As part of the written decision, Master Robertson, Q.C. made some great statements about the realities of condominium corporations in these situations: 
A Volunteer Board of Directors Manages a Condominium Corporation
[26] Leaky condominiums are an unfortunate fact of modern life. Errors made in the construction of any home, whether a single family dwelling, a semi-detached home, apartment building, a townhouse, or any other form of dwelling structure, often do not manifest themselves for years. Expensive repairs that are required as a home ages are an unpleasant reality for homeowners, whether the home is a condominium unit or not. The nature ofcondominium ownership places the decision to repair, when, and how, in the hands of an elected board of volunteer directors, usually with the support and guidance of a management company, and sometimes their decisions are not happy ones. They must decide what is to be done, what contractor is to do it, and how much money must be raised to make sure the work can be paid for, so builders’liens are not registered against everyone’s unit. They may seek input from the other owners, but the obligation rests with the Board.

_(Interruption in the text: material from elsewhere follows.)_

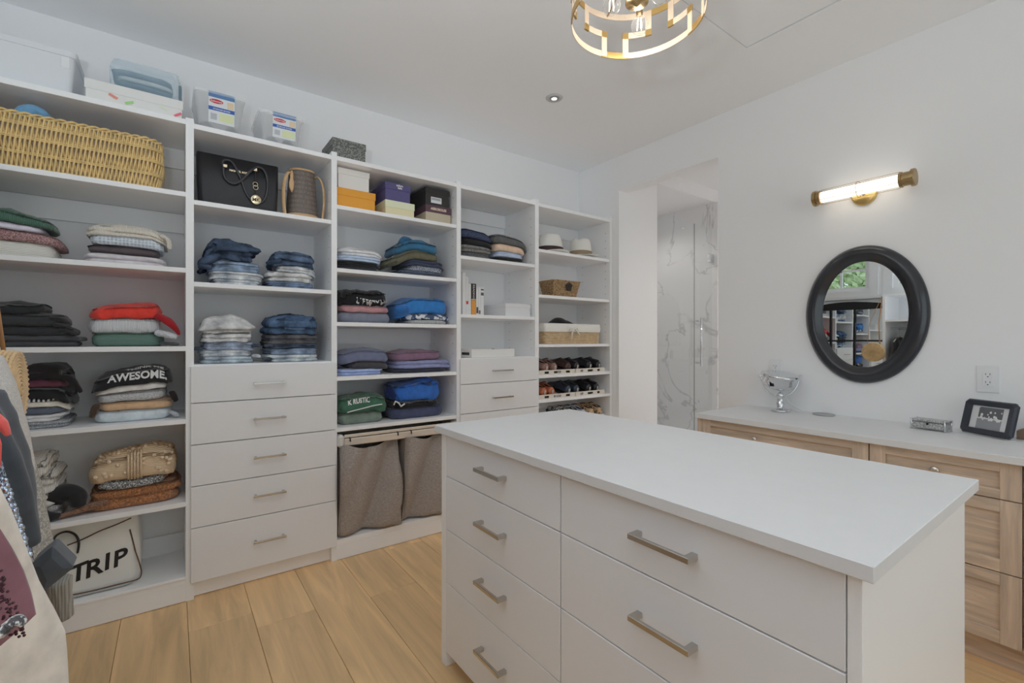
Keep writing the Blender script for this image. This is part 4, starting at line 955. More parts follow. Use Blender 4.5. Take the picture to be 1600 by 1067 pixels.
a, b = bxx(665, 705); t = lidbox('shoebox', 'beige shoebox with a lettered plum lid at right, under the black one', 'shoebox', a, b, yb, yb + .28, z, .115, .045, BG, PL, grp)
text('AEROSOLES', .021, lambda s, tt, e: ((a + b) / 2 + s, yb - .0005 - e, z + .086 + tt), paper('pale_print', (196, 176, 160)), t, bold=.0008, ext=.0003)
a, b = bxx(665, 703); t = lidbox('shoebox', 'black shoebox with a white barcode sticker on the plum-lidded one', 'shoebox', a, b, yb + .003, yb + .29, z + .1155, .112, .035, BK, BK, grp)
bx('sticker', paper('label_white', (196, 198, 200)), t, a + .04, a + .115, yb + .0045, yb + .0055, z + .132, z + .170)
mb = MB()
for k in range(14): mb.box(a + .045 + k * .0046, a + .0468 + k * .0046, yb + .0038, yb + .0044, z + .150, z + .165)
mb.build('barcode', BK, t, kind='stuff')

# books and boxes in the fourth unit
def book(u0, u1, h, depth, c, label, parts=()):
    x0, _ = at_y(u0, 0, 2.80); x1, _ = at_y(u1, 0, 2.80); z0 = 1.3905
    t = thing('book', label, 'book', ((x0 + x1) / 2, 2.88, z0), 'books standing in the fourth unit')
    m = paper('book_%d' % u0, c); y = 2.80
    MB().box(x0 + .0004, x0 + .0024, y, y + depth, z0, z0 + h, .0004).box(x1 - .0024, x1 - .0004, y, y + depth, z0, z0 + h, .0004).box(x0 + .0004, x1 - .0004, y - .0005, y + .0024, z0, z0 + h, .0004).build('cover', m, t)
    bx('page_block', paper('pages', (196, 190, 176)), t, x0 + .003, x1 - .003, y + .003, y + depth - .004, z0 + .003, z0 + h - .004)
    for (f0, f1, c2) in parts:
        bx('spine_print', paper('print_%d_%d' % (u0, int(f0 * 100)), c2), t, x0 + .002, x1 - .002, y - .0012, y - .0004, z0 + h * f0, z0 + h * f1)
    return t
book(722.5, 728, .30, .2, (184, 184, 184), 'tall white binder at the left end of the books'); book(728, 732, .27, .19, (188, 188, 188), 'tall thin white book next to the binder', [(.3, .38, (178, 60, 50))])
book(732, 736, .225, .17, (190, 190, 188), 'thin white book left of the black and orange book')
t = book(736, 744, .228, .16, (36, 34, 34), 'thick black and orange paperback among white books', [(.02, .49, (190, 128, 58)), (.5, .52, (210, 200, 180))])
text('READING', .03, lambda s, tt, e: ((at_y(736, 0, 2.8)[0] + at_y(744, 0, 2.8)[0]) / 2 - .006 + tt * .7, 2.7985 - e, 1.3905 + .17 - s * .8), WT, t, ext=.0002)
book(744, 747.5, .21, .16, (186, 186, 184), 'thin white book right of the black and orange book', [(.1, .3, (70, 62, 60))])
book(747.5, 751, .208, .15, (194, 194, 192), 'second thin white book right of the black and orange book', [(.08, .2, (110, 90, 80))])
book(751, 756, .206, .15, (190, 190, 190), 'white book with small black squares at the right end of the books', [(.9, .94, (50, 50, 54)), (.72, .82, (70, 70, 74))])
a = at_y(791, 0, 2.66)[0]; b = at_y(828, 0, 2.68)[0]
t = thing('white_box', 'white lidded box on the shelf beside the books', 'box', ((a + b) / 2, 2.8, 1.3905))
bx('box_base', paper('box_pale', (178, 178, 180)), t, a + .002, b - .002, 2.672, 3.01, 1.3905, 1.478, bevel=.001); bx('lid', paper('box_pale', (178, 178, 180)), t, a, b, 2.67, 3.014, 1.455, 1.482, bevel=.001)
a = at_y(737, 0, 2.67)[0]; b = at_y(804, 0, 2.67)[0]
t = thing('white_box', 'slim white box with a black slot on top of the drawers', 'box', ((a + b) / 2, 2.75, 1.1005))
bx('box_base', paper('box_slim', (190, 188, 184)), t, a, b, 2.67, 2.86, 1.1008, 1.157, bevel=.002)
bx('slot', M_BLACK, t, a - .0012, a + .001, 2.70, 2.80, 1.118, 1.136); bx('latch', M_DARK, t, a + .18, a + .20, 2.69, 2.70, 1.157, 1.160)

# ------------------------------------------------------------------ wicker
def perim(cx, cy, hx, hy, r, n):
    """n evenly spaced points with outward normals round a rounded rectangle"""
    P = rrect(cx, cy, hx, hy, r, 10); m = len(P); Ls = [math.dist(P[i], P[(i + 1) % m]) for i in range(m)]; T = sum(Ls); out = []
    i, acc = 0, 0
    for k in range(n):
        s = T * k / n
        while acc + Ls[i] < s: acc += Ls[i]; i += 1
        t = (s - acc) / Ls[i]; a, b = P[i], P[(i + 1) % m]
        x, y = a[0] + (b[0] - a[0]) * t, a[1] + (b[1] - a[1]) * t
        tx, ty = (b[0] - a[0]) / Ls[i], (b[1] - a[1]) / Ls[i]; out.append((x, y, ty, -tx))
    return out
WK = mat('golden_wicker', (236, 204, 138), rough=.5, kind='cotton'); WK2 = mat('seagrass', (214, 182, 140), rough=.8, kind='tweed', col2=(150, 116, 80), scale=.5); WK3 = mat('pale_water_hyacinth', (226, 198, 158), rough=.7, kind='cotton')
xb = at_y(250, 0, 2.68)[0]; xa = xb - .80; z0 = 1.911; cx = (xa + xb) / 2; cy = 2.82; hy = .145; hx = .40; H = .215
wb = thing('wicker_basket', 'long golden wicker basket of clothes on the upper left shelf', 'basket', (cx, cy, z0))
n = 150; pp = perim(cx, cy, hx, hy, .06, n); mb = MB()
for i in range(n):
    for s in (-1, 1):
        j = (i + s * 2) % n; a = pp[i]; b = pp[j]; o = .003 * s
        mb.tube([(a[0] * .98 + cx * .02 + a[2] * o, a[1] + a[3] * o, z0 + .004), ((a[0] + b[0]) / 2 + a[2] * (o + .010), (a[1] + b[1]) / 2 + a[3] * (o + .010), z0 + H / 2), (b[0] + b[2] * (o + .004), b[1] + b[3] * (o + .004), z0 + H)], .0042, 5, caps=False)
mb.build('woven_stakes', WK, wb, kind='stuff')
mb = MB()
for z, o in ((.008, -.002), (.06, .007), (.067, .007), (.12, .011), (.127, .011), (.175, .009), (.182, .009), (H - .002, .004)):
    q = perim(cx, cy, hx + o, hy + o, .06, 120); mb.tube([(p[0], p[1], z0 + z) for p in q], .0036, 6, loop=True)
for ph in (0, math.pi):
    q = perim(cx, cy, hx + .004, hy + .004, .06, 240); mb.tube([(p[0] + p[2] * .006 * math.cos(i * .8 + ph), p[1] + p[3] * .006 * math.cos(i * .8 + ph), z0 + H + .004 + .006 * math.sin(i * .8 + ph)) for i, p in enumerate(q)], .005, 6, loop=True)
mb.build('woven_bands', WK, wb, kind='stuff')
shell(MB(), cx, cy, hx - .012, hy - .012, hx - .006, hy - .006, .05, z0 + .002, z0 + H - .03, .003).build('inner_lining', mat('basket_inside', (226, 210, 190), rough=.9), wb)
cl = thing('folded_cloth', 'light blue cloth poking out of the golden wicker basket', 'clothing', (cx + .1, 2.8, z0 + .1), 'clothes in the wicker basket')
flap([(cx - .07, 2.74, z0 + .20), (cx - .04, 2.73, z0 + .245), (cx + .0, 2.74, z0 + .252), (cx + .03, 2.76, z0 + .19)], [.035, .038, .036, .02], F('cotton', (92, 140, 178)), cl, name='fabric', flat=(1, .8))
for k, (dx, c, l) in enumerate(((-.27, (180, 176, 186), 'pale lilac clothes filling the left of the wicker basket'), (.08, (168, 164, 172), 'grey-lilac clothes filling the middle of the wicker basket'), (.28, (90, 104, 150), 'blue clothes filling the right of the wicker basket'))):
    L = Lay(cx + dx - .11, cx + dx + .11, 2.72, 2.92, z0 + .008, .14, 0, .01, 400 + k); folded('folded_cloth', l, 'clothing', F('cotton', c), L, 3, 'clothes in the wicker basket', M=48)

def rope_basket(label, x0, x1, y0, y1, z0, H, taper, m, rows, pitch=.011, group=None):
    cx, cy = (x0 + x1) / 2, (y0 + y1) / 2; hx, hy = (x1 - x0) / 2, (y1 - y0) / 2
    t = thing('woven_basket', label, 'basket', (cx, cy, z0)); mb = MB(); rr = H / rows / 2
    for k in range(rows):
        s = (k + .5) / rows; a, b = hx - taper * (1 - s), hy - taper * (1 - s); n = int(4 * (a + b) / pitch) // 2 * 2
        q = perim(cx, cy, a - rr, b - rr, .015, n)
        mb.tube([(p[0] + p[2] * rr * .55 * (1 if (i + k) % 2 else -1), p[1] + p[3] * rr * .55 * (1 if (i + k) % 2 else -1), z0 + H * s) for i, p in enumerate(q)], rr * 1.05, 5, loop=True)
    mb.build('woven_rows', m, t, kind='stuff')
    shell(MB(), cx, cy, hx - taper - .008, hy - taper - .008, hx - .008, hy - .008, .01, z0 + .001, z0 + H - .004, .003).build('inner_wall', m, t)
    return t, cx, cy, hx, hy
a = at_y(848, 0, 2.70)[0]; b = at_y(909, 0, 2.70)[0]
t, cx, cy, hx, hy = rope_basket('small flared seagrass basket with a dark round emblem', b - .30, b, 2.70, 2.90, 1.5585, .135, .028, WK2, 12)
ex, ez = at_y(887, 448, 2.72)
mb = MB()
for k in range(5):
    q0 = R(90 + 72 * k); c_ = (ex + .019 * math.cos(q0), 2.703, ez + .019 * math.sin(q0)); mb.lathe([(.001, -.002), (.016, -.001), (.018, .003), (.001, .004)], c_, 12, axis='y')
mb.lathe([(.001, -.004), (.009, -.002), (.009, .003), (.001, .004)], (ex, 2.702, ez), 12, axis='y')
mb.build('emblem', mat('dark_wood', (44, 30, 26), rough=.5), t)
a = at_y(857, 0, 2.67)[0]; b = at_y(938, 0, 2.67)[0]
t, cx, cy, hx, hy = rope_basket('pale woven basket with white cloth lining and tied bow', a - .03, b, 2.67, 2.94, 1.1915, .118, .004, WK3, 9, .014)
LN = paper('liner_cloth', (192, 190, 184)); z0 = 1.1915
MB().loft([ring(cx, cy, hx + .003, hy + .003, .02, z0 + .092), ring(cx, cy, hx + .006, hy + .006, .02, z0 + .12), ring(cx, cy, hx + .002, hy + .002, .02, z0 + .158), ring(cx, cy, hx - .008, hy - .008, .02, z0 + .158), ring(cx, cy, hx - .012, hy - .012, .02, z0 + .08)], caps=False).build('cloth_liner', LN, t)
ex, ez = at_y(896, 513, 2.66); yy = 2.650; 
MB().tube([(ex, yy, ez), (ex - .03, yy, ez + .004), (ex - .05, yy, ez - .02), (ex - .03, yy, ez - .018), (ex, yy, ez), (ex + .03, yy, ez + .004), (ex + .05, yy, ez - .02), (ex + .03, yy, ez - .016), (ex, yy, ez)], .0065, 6).tube([(ex, yy, ez), (ex - .02, yy, ez - .03), (ex - .032, yy, ez - .09)], .006, 6).tube([(ex, yy, ez), (ex + .03, yy, ez - .02), (ex + .06, yy, ez - .055)], .006, 6).build('tied_bow', LN, t)
bkt = thing('black_clothing', 'black clothing bulging from the cloth-lined basket', 'clothing', (cx, cy, z0 + .09))
flap([(cx - .17, cy - .02, z0 + .10), (cx - .10, cy - .04, z0 + .165), (cx + .0, cy - .02, z0 + .15), (cx + .1, cy - .02, z0 + .13), (cx + .17, cy, z0 + .13)], [.06, .05, .05, .04, .02], F('cotton', (30, 30, 32)), bkt, name='fabric', flat=(1, .9))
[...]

[27] In this case, the Board of Directors consisted, I am told, of six members, all of whom are owners of units in the condominium. There are 66 units in the condominium in total. Accordingly, almost 10% of the owners are on the Board of Directors, and in levying the special assessment they were levying a special assessment against themselves, as well as the other 60 owners. The facts are quite clear that this was not a step that was taken to harm the defendant; rather it was a step taken to protect the interests of the defendant as well as the interests of all of the other owners, by making repairs before the building deteriorated beyond the point of repair.
I also enjoyed the commentary about how a condominium corporation is different from a lender as well:
“[58] In respect of the claim for solicitor and client costs, this is expressly provided in the bylaws. It has been claimed from the outset. This is a cooperative-owned building where, he has placed an unfair burden on the remaining owners by forcing the other owners to fund the underlying repair costs while also forcing them to incur legal fees to collect his share of those costs. This is not a financial institution that lent money with the risk of not being able to recover it; it is not a business servicing its customers who chose to take on the risk of credit. The plaintiff here is a collective of the defendant’s neighbours, who are entitled to be treated fairly.
[59] In the circumstances of this case, they are entitled to have solicitor and client costs paid by the defendant in accordance with the terms expressly set out in the bylaws. There is no reason for the exercise of any discretion not to follow their “social contract” as expressed in the bylaws.